Not to say that anybody should be able to freely spread bigotry or hate speech. Rowling’s transphobic comments, Fallon’s wearing of blackface and similar injustices should be acknowledged instead of dismissed under the notions of free speech and nobody being perfect. However, instead of giving up on individuals, proponents of cancel culture should shift their practices towards accountability. Ask for apologies, retractions and the pulling of insensitive advertisements or statements. Support brands or celebrities that do their homework before speaking on controversial issues. Acknowledge people with different opinions than your own, and ask them what evidence or reasoning they have backing their claims. Admire people that take a step back before responding to upsetting messages, instead of those that let unbridled emotions fuel their behavior, only to later regret comments made in the heat of the moment. Watch subsequent behavior after a celebrity’s  “cancel-worthy” incident. Do they repeatedly make the same mistakes, or are they actively furthering more tolerant views, embracing open-mindedness?  

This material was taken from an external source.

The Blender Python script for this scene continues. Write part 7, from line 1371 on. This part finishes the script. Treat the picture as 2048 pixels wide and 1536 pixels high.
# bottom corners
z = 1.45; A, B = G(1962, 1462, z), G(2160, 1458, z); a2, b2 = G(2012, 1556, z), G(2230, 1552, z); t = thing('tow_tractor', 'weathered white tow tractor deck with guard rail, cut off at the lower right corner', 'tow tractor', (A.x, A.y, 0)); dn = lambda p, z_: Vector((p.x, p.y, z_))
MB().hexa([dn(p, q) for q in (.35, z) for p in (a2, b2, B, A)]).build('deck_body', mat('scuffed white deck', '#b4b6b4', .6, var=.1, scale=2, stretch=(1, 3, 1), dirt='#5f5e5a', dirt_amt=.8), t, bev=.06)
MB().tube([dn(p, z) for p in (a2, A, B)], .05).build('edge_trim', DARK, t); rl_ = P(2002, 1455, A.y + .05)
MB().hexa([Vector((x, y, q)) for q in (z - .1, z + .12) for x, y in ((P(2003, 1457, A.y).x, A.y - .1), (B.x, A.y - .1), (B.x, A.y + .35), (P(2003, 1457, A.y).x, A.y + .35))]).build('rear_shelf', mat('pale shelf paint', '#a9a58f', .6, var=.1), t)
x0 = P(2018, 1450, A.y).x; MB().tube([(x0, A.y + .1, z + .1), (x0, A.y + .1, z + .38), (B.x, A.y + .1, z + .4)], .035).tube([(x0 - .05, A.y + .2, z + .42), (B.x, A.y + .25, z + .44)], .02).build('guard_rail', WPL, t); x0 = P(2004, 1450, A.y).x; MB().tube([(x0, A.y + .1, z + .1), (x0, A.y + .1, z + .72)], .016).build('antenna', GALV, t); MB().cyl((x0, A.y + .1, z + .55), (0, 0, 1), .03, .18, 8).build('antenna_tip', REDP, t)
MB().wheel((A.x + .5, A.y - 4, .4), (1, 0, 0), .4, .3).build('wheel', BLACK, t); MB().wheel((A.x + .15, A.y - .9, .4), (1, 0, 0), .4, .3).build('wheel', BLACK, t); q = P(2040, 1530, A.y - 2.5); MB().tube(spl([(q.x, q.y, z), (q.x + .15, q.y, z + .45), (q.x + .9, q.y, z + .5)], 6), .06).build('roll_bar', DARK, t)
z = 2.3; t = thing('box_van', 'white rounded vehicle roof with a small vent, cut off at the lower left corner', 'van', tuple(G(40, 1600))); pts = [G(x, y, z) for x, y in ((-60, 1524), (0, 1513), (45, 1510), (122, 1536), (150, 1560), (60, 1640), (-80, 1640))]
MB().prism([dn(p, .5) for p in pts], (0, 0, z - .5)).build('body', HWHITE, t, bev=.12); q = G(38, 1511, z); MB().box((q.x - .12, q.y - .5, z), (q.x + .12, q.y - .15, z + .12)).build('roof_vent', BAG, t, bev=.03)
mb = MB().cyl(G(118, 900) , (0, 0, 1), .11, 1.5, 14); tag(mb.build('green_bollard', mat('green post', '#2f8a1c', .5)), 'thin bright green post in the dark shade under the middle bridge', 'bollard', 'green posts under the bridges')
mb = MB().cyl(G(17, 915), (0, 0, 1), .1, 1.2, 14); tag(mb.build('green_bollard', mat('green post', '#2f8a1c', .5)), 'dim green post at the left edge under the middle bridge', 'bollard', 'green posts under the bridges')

It’s human nature to want to find someone to blame. We believe that we can explain what’s wrong with society by attacking other people, thus simultaneously defending our own lives because we are “nowhere near as bad.” And we believe that these attacks are helpful to the world. Moreover, the act of cancelling someone is great for providing for humanity’s deep need for a sense of identity. We align ourselves with the rest of the pack deemed “good” and ostracize those who do not perfectly fit our ideals. Cancel culture has taken the role of “cleaning up the streets” within the internet, but simply labelling people as “bad” (the equivalent of throwing them in jail) says nothing about the possibility of change. 

It’s good to be aware of what people have said, and even better to know what they stand for. Regarding celebrities, the benefit of knowing such beliefs is even larger, because these are the people with the means to reach a large audience with the message of their choosing. And like celebrities, social media is great at spreading a message. However, spam tweeting variations of the hashtag “#isoverparty” upon discovering a celebrity’s faults is not going to do anything. These examples of cancel culture do not give people a chance to apologize to those affected by their actions or words, nor does it require a promise to do better in the future. No matter how many times the message is repeated over social media, claiming that someone is bad and can never be better is not a productive message. A focus on accountability acknowledges the fact that humans are capable of change.